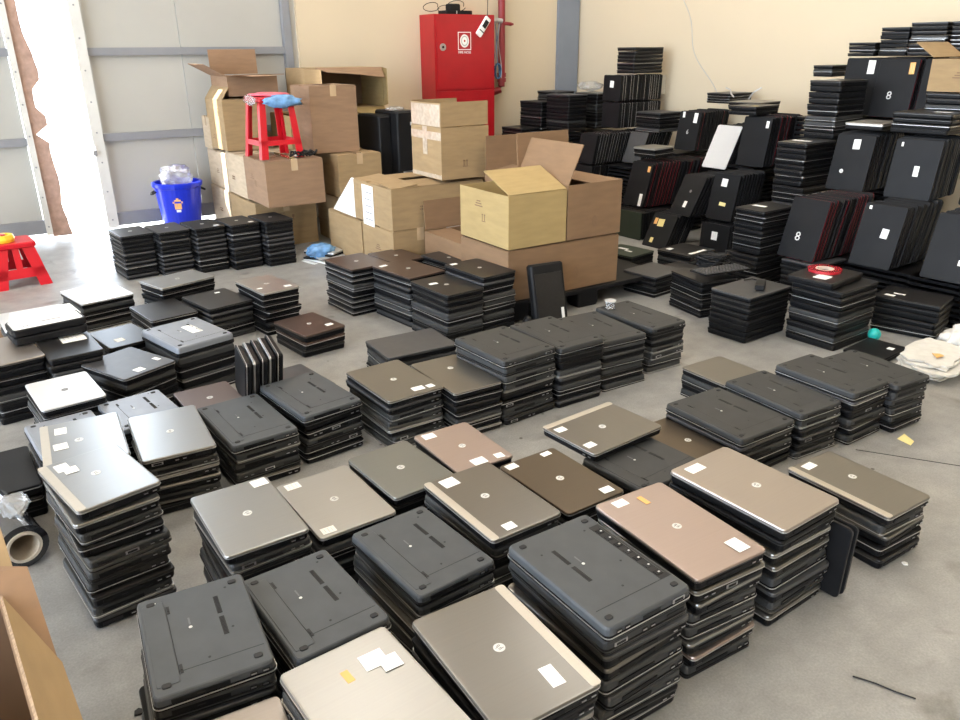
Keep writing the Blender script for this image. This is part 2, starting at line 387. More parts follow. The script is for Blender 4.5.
def port_mesh(kind, w):
    def f():
        b = MB()
        if kind == 0:   # vent grille
            b.box(-.026, .026, -.0005, .001, -.0045, .0045, 'black_hole')
            for k in range(9): b.box(-.024 + .006 * k - .0009, -.024 + .006 * k + .0009, -.0010, .0, -.004, .004, 'rubber')
        elif kind == 1:  # usb pair
            for x in (-.012, .012): b.box(x - .0075, x + .0075, -.0006, .001, -.0036, .0036, 'black_hole'); b.box(x - .0055, x + .0055, -.0012, .0, -.0022, .0006, 'metal_bit')
        elif kind == 2:  # display port
            b.box(-.018, .018, -.0008, .001, -.0048, .0048, 'metal_bit'); b.box(-.013, .013, -.0014, 0, -.0032, .0032, 'black_hole')
        else:            # optical drive door or card slot
            b.box(-.055, .055, -.0008, .001, -.0052, .0052, 'satin_black'); b.box(-.008, .008, -.0013, 0, -.0014, .0014, 'black_hole')
        return b.mesh('port')
    return cm_(('port', kind), f)
PNAME = ['side_vent', 'usb_port', 'display_port', 'drive_door']

STUFF = []          # (matrix, mesh) of the laptops past the first three hundred
THINGS = []         # bookkeeping
KEEP = None         # filled from the list below
IDX = [0]
def laptop(MX, w, d, t, style='satin_black', flip=False, hs=-1, detail=1, label='', group='', strip=False, trim=None, logo=None, stickers=(), under='under', bay=False, partlabels=True, feet=True):
    """MX: world matrix of the laptop standing with its lower face at z=0; flip turns the lid down."""
    idx = IDX[0]; IDX[0] += 1
    w, d, t = round(w, 3), round(d, 3), round(t, 4)
    FX = Matrix.Identity(4)
    if flip: FX = Matrix.Translation((0, 0, t)) @ Matrix.Rotation(math.pi, 4, 'Y'); hs_l = -hs
    else: hs_l = hs
    bm_ = base_mesh(w, d, t, under if flip else 'base'); lm_ = lid_mesh(w, d, t, style)
    if idx in STUFF_IDS:
        STUFF.append((MX @ FX, bm_)); STUFF.append((MX @ FX, lm_))
        if trim: STUFF.append((MX @ FX, trim_mesh(w, d, t, trim)))
        for (u, v, sx, sy, mt, ln) in stickers:
            STUFF.append((MX @ Matrix.Translation((u * w / 2, v * d / 2, t)), sticker_mesh(sx, sy, mt, ln)))
        return None
    o = thing('laptop', label, 'laptop', MX, group); o['n'] = idx
    put('base', bm_, o, FX); put('lid', lm_, o, FX)
    if trim:
        q = put('edge_trim', trim_mesh(w, d, t, trim), o, FX)
    T = Matrix.Translation
    if strip and not flip:
        def f():
            b = MB(); b.slab(.024, d - .004, .008, [(0, .93 * t), (0, t + .0006), (.001, t + .0010)], 'strip', cx=hs_l * (w / 2 - .0125)); return b.mesh('hinge_strip')
        q = put('hinge_strip', cm_(('strip', w, d, t, hs_l), f), o); q['label'] = 'lighter strip along the hinge edge'
    if logo and not flip:
        lm, ik = {'white': ('logo', 'logo_ink'), 'dark': ('ink', 'pale')}[logo[0] if isinstance(logo, tuple) else logo]
        sx = 1
        pos = logo[1] if isinstance(logo, tuple) else (0, 0)
        q = put('logo', logo_mesh(lm, ik), o, T((pos[0] * w / 2, pos[1] * d / 2, t)))
    for kk, (u, v, sx, sy, mt, ln) in enumerate(stickers):
        q = put('sticker', sticker_mesh(sx, sy, mt, ln), o, T((u * w / 2, v * d / 2, t + .0002 + .0009 * kk)) @ Matrix.Rotation(R(((u * 97 + v * 31) % 8) - 4), 4, 'Z'))
        if mt == 'orange_paper': q['label'] = 'small orange sticker'
        elif mt == 'yellow_paper': q['label'] = 'small yellow sticker'
    if flip and detail >= 1:
        U = T((0, 0, t))
        for sx in (-1, 1):
            for sy in (-1, 1): put('rubber_foot', foot_mesh(), o, U @ T((sx * (w / 2 - .03), sy * (d / 2 - .03), 0)))
        vx = -hs * .045 * (w / .24)
        for sy in (-1, 1): put('vent', vent_mesh(), o, U @ T((vx, sy * .037 + .03, 0)))
        if bay: put('battery_bay', bay_mesh(w, d, hs), o, U)
        else: put('battery', battery_mesh(w, d, under, hs), o, U)
        qq = put('cover_seam', seam_mesh(w, d, under), o, U); qq['kind'] = 'stuff'
    if detail >= 2:
        rnd = random.Random(idx)
        zc = (.42 * t) if not flip else (.58 * t)
        ks = rnd.sample([0, 1, 2, 3], 3) if rnd.random() < .6 else [3, 1]
        xs = [-w / 2 + .045, 0, w / 2 - .045] if 3 not in ks else ([-.03, w / 2 - .035] if len(ks) == 2 else [-w / 2 + .032, .0, w / 2 - .03])
        if 3 in ks: ks = [3, 1] ; xs = [-.03, w / 2 - .035]
        for k, x in zip(ks, xs):
            put(PNAME[k], port_mesh(k, w), o, T((x, -d / 2 - .0002, zc)))
    THINGS.append(o)
    return o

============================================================

Leave the pictures out, and print every line of the listing exactly as written.

Keep writing the Blender script for this image. This is part 2, starting at line 387. More parts follow. The script is for Blender 4.5.
def port_mesh(kind, w):
    def f():
        b = MB()
        if kind == 0:   # vent grille
            b.box(-.026, .026, -.0005, .001, -.0045, .0045, 'black_hole')
            for k in range(9): b.box(-.024 + .006 * k - .0009, -.024 + .006 * k + .0009, -.0010, .0, -.004, .004, 'rubber')
        elif kind == 1:  # usb pair
            for x in (-.012, .012): b.box(x - .0075, x + .0075, -.0006, .001, -.0036, .0036, 'black_hole'); b.box(x - .0055, x + .0055, -.0012, .0, -.0022, .0006, 'metal_bit')
        elif kind == 2:  # display port
            b.box(-.018, .018, -.0008, .001, -.0048, .0048, 'metal_bit'); b.box(-.013, .013, -.0014, 0, -.0032, .0032, 'black_hole')
        else:            # optical drive door or card slot
            b.box(-.055, .055, -.0008, .001, -.0052, .0052, 'satin_black'); b.box(-.008, .008, -.0013, 0, -.0014, .0014, 'black_hole')
        return b.mesh('port')
    return cm_(('port', kind), f)
PNAME = ['side_vent', 'usb_port', 'display_port', 'drive_door']

STUFF = []          # (matrix, mesh) of the laptops past the first three hundred
THINGS = []         # bookkeeping
KEEP = None         # filled from the list below
IDX = [0]
def laptop(MX, w, d, t, style='satin_black', flip=False, hs=-1, detail=1, label='', group='', strip=False, trim=None, logo=None, stickers=(), under='under', bay=False, partlabels=True, feet=True):
    """MX: world matrix of the laptop standing with its lower face at z=0; flip turns the lid down."""
    idx = IDX[0]; IDX[0] += 1
    w, d, t = round(w, 3), round(d, 3), round(t, 4)
    FX = Matrix.Identity(4)
    if flip: FX = Matrix.Translation((0, 0, t)) @ Matrix.Rotation(math.pi, 4, 'Y'); hs_l = -hs
    else: hs_l = hs
    bm_ = base_mesh(w, d, t, under if flip else 'base'); lm_ = lid_mesh(w, d, t, style)
    if idx in STUFF_IDS:
        STUFF.append((MX @ FX, bm_)); STUFF.append((MX @ FX, lm_))
        if trim: STUFF.append((MX @ FX, trim_mesh(w, d, t, trim)))
        for (u, v, sx, sy, mt, ln) in stickers:
            STUFF.append((MX @ Matrix.Translation((u * w / 2, v * d / 2, t)), sticker_mesh(sx, sy, mt, ln)))
        return None
    o = thing('laptop', label, 'laptop', MX, group); o['n'] = idx
    put('base', bm_, o, FX); put('lid', lm_, o, FX)
    if trim:
        q = put('edge_trim', trim_mesh(w, d, t, trim), o, FX)
    T = Matrix.Translation
    if strip and not flip:
        def f():
            b = MB(); b.slab(.024, d - .004, .008, [(0, .93 * t), (0, t + .0006), (.001, t + .0010)], 'strip', cx=hs_l * (w / 2 - .0125)); return b.mesh('hinge_strip')
        q = put('hinge_strip', cm_(('strip', w, d, t, hs_l), f), o); q['label'] = 'lighter strip along the hinge edge'
    if logo and not flip:
        lm, ik = {'white': ('logo', 'logo_ink'), 'dark': ('ink', 'pale')}[logo[0] if isinstance(logo, tuple) else logo]
        sx = 1
        pos = logo[1] if isinstance(logo, tuple) else (0, 0)
        q = put('logo', logo_mesh(lm, ik), o, T((pos[0] * w / 2, pos[1] * d / 2, t)))
    for kk, (u, v, sx, sy, mt, ln) in enumerate(stickers):
        q = put('sticker', sticker_mesh(sx, sy, mt, ln), o, T((u * w / 2, v * d / 2, t + .0002 + .0009 * kk)) @ Matrix.Rotation(R(((u * 97 + v * 31) % 8) - 4), 4, 'Z'))
        if mt == 'orange_paper': q['label'] = 'small orange sticker'
        elif mt == 'yellow_paper': q['label'] = 'small yellow sticker'
    if flip and detail >= 1:
        U = T((0, 0, t))
        for sx in (-1, 1):
            for sy in (-1, 1): put('rubber_foot', foot_mesh(), o, U @ T((sx * (w / 2 - .03), sy * (d / 2 - .03), 0)))
        vx = -hs * .045 * (w / .24)
        for sy in (-1, 1): put('vent', vent_mesh(), o, U @ T((vx, sy * .037 + .03, 0)))
        if bay: put('battery_bay', bay_mesh(w, d, hs), o, U)
        else: put('battery', battery_mesh(w, d, under, hs), o, U)
        qq = put('cover_seam', seam_mesh(w, d, under), o, U); qq['kind'] = 'stuff'
    if detail >= 2:
        rnd = random.Random(idx)
        zc = (.42 * t) if not flip else (.58 * t)
        ks = rnd.sample([0, 1, 2, 3], 3) if rnd.random() < .6 else [3, 1]
        xs = [-w / 2 + .045, 0, w / 2 - .045] if 3 not in ks else ([-.03, w / 2 - .035] if len(ks) == 2 else [-w / 2 + .032, .0, w / 2 - .03])
        if 3 in ks: ks = [3, 1] ; xs = [-.03, w / 2 - .035]
        for k, x in zip(ks, xs):
            put(PNAME[k], port_mesh(k, w), o, T((x, -d / 2 - .0002, zc)))
    THINGS.append(o)
    return o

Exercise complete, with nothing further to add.